In the contrary manner of reformist achievement, after fifty years transportation was ended in 1840 — but only to New South Wales. The system of assignment was abolished and conditions were made more rigorous for convicts. The problem of crime had not been solved and the penitentiary system had still to be developed. More jails were built, including Dartmoor and one to replace the hulks at Portsmouth. By 1852 there was space for 16.000 prisoners and prison was cheaper than transportation, at least for shorter sentences.

In the meantime convicts were sent to the by now separate colony of Van Diemen's Land, which was run on harsher lines than the mainland. 26.000 were added to the convict population before 1850. more than the system could absorb. Perhaps the final blow to the system was the gold rush in New South Wales in 1851, which added to the attractions for the thousands of immigrants who now arrived from England each year.

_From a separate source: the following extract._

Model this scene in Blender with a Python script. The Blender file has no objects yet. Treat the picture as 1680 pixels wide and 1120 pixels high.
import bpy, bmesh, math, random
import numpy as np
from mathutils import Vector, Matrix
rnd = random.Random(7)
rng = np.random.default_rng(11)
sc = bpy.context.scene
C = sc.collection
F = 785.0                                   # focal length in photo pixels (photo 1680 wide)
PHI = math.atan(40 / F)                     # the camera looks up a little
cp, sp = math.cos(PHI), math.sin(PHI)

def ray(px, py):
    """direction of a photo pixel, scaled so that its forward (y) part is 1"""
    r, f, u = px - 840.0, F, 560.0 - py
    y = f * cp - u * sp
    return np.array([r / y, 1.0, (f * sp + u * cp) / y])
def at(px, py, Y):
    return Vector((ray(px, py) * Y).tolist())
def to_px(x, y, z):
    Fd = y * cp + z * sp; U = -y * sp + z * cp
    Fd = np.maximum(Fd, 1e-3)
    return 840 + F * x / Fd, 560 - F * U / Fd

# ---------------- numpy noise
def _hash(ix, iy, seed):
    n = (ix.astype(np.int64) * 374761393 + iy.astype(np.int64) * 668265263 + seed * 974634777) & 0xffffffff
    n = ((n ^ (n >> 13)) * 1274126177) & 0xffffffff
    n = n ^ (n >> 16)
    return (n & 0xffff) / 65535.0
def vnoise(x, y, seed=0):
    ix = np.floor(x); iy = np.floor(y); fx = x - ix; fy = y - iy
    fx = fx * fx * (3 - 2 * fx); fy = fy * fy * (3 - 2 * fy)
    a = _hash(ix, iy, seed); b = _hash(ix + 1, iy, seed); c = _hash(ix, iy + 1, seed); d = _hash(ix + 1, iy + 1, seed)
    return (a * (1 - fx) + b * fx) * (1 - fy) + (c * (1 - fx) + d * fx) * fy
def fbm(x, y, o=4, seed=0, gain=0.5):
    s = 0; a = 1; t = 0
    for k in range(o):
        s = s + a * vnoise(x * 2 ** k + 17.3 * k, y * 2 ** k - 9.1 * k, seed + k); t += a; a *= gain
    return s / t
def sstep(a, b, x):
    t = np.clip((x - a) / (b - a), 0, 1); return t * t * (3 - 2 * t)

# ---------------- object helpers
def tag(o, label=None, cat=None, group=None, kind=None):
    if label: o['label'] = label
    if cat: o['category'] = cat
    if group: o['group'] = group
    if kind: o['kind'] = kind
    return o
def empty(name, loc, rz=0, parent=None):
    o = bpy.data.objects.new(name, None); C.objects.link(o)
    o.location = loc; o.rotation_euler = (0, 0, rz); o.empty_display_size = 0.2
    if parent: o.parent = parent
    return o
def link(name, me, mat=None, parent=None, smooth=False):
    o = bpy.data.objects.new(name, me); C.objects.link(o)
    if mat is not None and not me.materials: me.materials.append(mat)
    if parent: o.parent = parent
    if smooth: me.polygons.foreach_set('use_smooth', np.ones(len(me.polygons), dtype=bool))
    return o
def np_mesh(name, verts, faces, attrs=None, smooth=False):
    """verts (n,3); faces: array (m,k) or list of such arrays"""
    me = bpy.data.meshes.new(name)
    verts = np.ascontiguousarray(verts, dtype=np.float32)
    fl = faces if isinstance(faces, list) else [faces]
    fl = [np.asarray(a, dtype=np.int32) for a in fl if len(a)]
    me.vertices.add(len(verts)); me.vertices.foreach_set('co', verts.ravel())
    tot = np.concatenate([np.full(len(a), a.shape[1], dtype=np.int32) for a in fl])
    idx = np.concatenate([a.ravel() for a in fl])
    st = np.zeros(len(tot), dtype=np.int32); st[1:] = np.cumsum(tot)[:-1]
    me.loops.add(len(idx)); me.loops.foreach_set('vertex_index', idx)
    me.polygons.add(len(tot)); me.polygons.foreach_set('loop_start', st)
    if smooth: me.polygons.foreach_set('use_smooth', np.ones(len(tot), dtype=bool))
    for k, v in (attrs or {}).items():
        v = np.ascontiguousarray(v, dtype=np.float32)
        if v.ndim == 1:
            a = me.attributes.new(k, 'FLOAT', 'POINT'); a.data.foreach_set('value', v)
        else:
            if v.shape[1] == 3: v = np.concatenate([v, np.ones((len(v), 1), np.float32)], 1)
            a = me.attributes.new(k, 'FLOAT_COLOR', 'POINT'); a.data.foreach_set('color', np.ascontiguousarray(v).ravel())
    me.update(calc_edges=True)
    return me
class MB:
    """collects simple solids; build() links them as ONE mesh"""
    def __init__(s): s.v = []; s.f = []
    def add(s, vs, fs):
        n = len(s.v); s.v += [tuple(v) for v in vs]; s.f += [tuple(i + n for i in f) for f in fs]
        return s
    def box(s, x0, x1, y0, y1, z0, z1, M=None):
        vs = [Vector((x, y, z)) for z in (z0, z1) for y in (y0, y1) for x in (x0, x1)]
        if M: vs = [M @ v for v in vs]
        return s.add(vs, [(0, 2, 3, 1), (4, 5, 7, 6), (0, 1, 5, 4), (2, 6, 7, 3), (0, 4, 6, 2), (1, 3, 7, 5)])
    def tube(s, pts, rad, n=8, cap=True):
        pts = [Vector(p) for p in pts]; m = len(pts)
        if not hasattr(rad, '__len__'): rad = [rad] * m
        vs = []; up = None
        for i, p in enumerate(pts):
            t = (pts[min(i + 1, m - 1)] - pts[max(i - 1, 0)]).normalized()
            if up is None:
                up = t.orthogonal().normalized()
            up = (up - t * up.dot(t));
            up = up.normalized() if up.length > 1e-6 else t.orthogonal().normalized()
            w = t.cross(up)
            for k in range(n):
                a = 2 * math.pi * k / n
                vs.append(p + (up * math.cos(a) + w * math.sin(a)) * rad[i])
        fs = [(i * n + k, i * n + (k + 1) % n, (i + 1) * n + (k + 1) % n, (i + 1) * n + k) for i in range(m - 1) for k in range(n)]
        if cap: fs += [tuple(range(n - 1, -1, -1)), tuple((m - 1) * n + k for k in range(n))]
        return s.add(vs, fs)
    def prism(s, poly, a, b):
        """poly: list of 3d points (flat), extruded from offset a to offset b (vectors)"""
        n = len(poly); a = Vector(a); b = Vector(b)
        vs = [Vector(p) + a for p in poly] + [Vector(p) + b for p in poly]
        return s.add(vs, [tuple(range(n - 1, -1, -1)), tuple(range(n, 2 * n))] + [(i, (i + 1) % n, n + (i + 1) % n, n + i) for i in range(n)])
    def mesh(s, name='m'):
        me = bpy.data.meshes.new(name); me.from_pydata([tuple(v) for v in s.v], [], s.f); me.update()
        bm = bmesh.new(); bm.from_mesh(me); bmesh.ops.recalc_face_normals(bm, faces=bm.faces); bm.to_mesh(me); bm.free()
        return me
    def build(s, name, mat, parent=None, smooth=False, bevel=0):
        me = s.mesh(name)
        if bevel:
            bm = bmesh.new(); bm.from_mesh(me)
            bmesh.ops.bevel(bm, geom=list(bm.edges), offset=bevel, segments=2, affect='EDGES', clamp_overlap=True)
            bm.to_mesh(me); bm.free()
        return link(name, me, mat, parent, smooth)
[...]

In 1853 transportation was officially ended and the colony's name became Tasmania. Western Australia had asked to become a penal settlement in 1850 and the last convict ship, carrying Irish prisoners, arrived there in 1868. More than a hundred years later the jails built to hold convicts no longer transported are still in use, holding many more prisoners than they were designed for in insanitary and degrading conditions, and still an ineffective response to crime.

For the original inhabitants of Australia and Tasmania it was particularly tragic that it was a penal colony established in their land. “A frontier society based on slave labour, run by the threat of extreme violence and laced with rigid social divisions was not likely to treat the Aborigines compassionately or even fairly" (Hughes, p.272).